InfOccitanie : Contournement Ouest de Nîmes dans le cadre du CPER, l’Etat est-il absent du rendez-vous selon vous ?
Jean-Luc Gibelin : L’Etat a diminué son financement dans le cadre de ce CPER. La région a veillé à ce que dans l’ensemble du CPER, il y ait 80% de ferroviaire. L’Etat doit être financeur du ferroviaire, il l’est insuffisamment. Quand 100 euros sont mis par l’Etat sur le ferroviaire, il y en 160 en Allemagne et en Italie, 400 en Suisse. Il y a un sous investissement de l’Etat. Comme j’ai pu l’entendre il n’y a pas eu d’accord Etat-Région pour diminuer la part dédiée à Nîmes dans le CPER ! La Région a maintenu son financement mais n’a pas compensé le désengagement de l’Etat. Nous restons sur la même proportion.

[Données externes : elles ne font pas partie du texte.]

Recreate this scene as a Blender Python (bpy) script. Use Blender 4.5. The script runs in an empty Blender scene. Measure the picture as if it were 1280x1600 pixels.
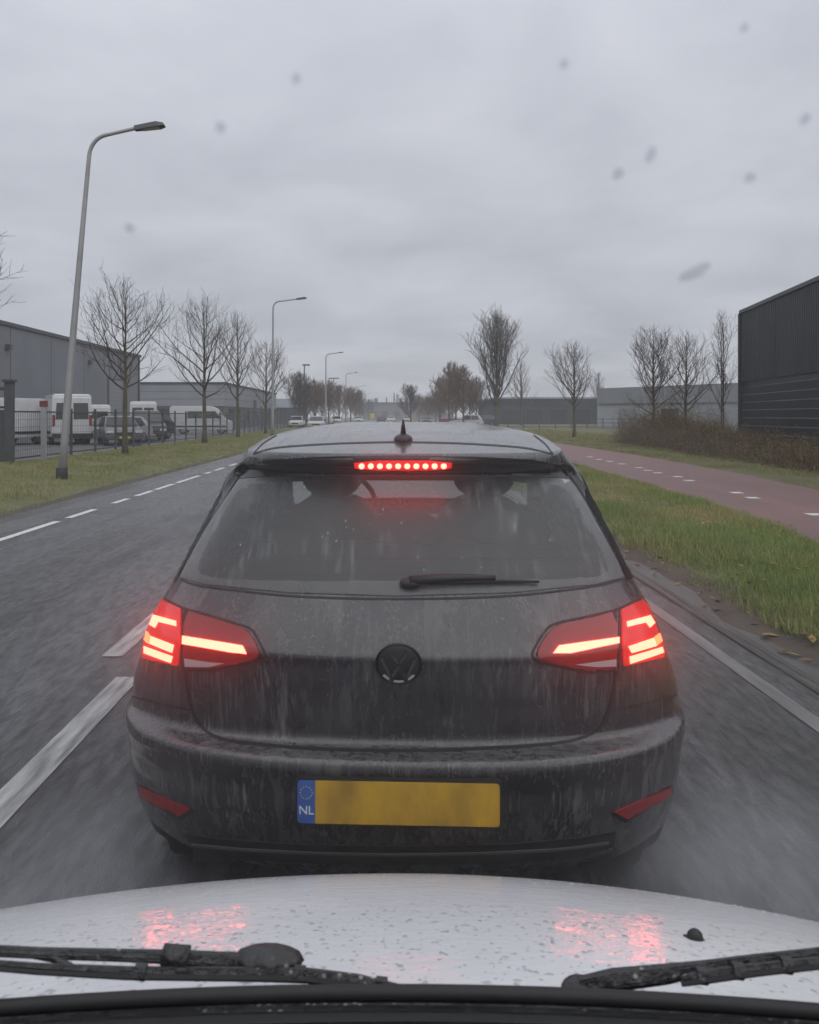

InfOccitanie : Sète Agglo a fait part d’inquiétudes concernant le projet de Ligne Nouvelle Montpellier-Perpignan (LNMP). Elle recommande un projet avec un tracé clairement différent. Que leur répondez-vous ?
Jean-Luc Gibelin : J’ai eu un contact avec son président, je lui ai dit que nous étions ouverts à la discussion. Ce projet a passé toutes les étapes de recours, il est entré en phase de réalisation. Le remettre en cause maintenant signifie l’arrêt pur et simple du projet, puisqu’il faudrait repartir sur dix ans d’étude à minima. Je rappelle qu’il s’agit de faire un doublé de ligne, la ligne actuelle sera maintenue, il n’a jamais été question de la remplacer. Sur le risque de submersion marine, c’est bien pour cela qu’il faut une nouvelle ligne. Je rappelle qu’en 2016, nous étions à 14 000 camions par jour qui passait le Perthus, aujourd’hui, nous en sommes à 20 000 environ tous les jours… Il faut une ligne fiable et engager des travaux pour sauver la ligne actuelle. Si demain les trains de fret et une partie des TGV passe par la ligne nouvelle, il y aura des sillons sur la ligne classique et nous pourrons augmenter la desserte en TER. Nous ne sommes pas du tout dans une perspective de délaisser ce territoire.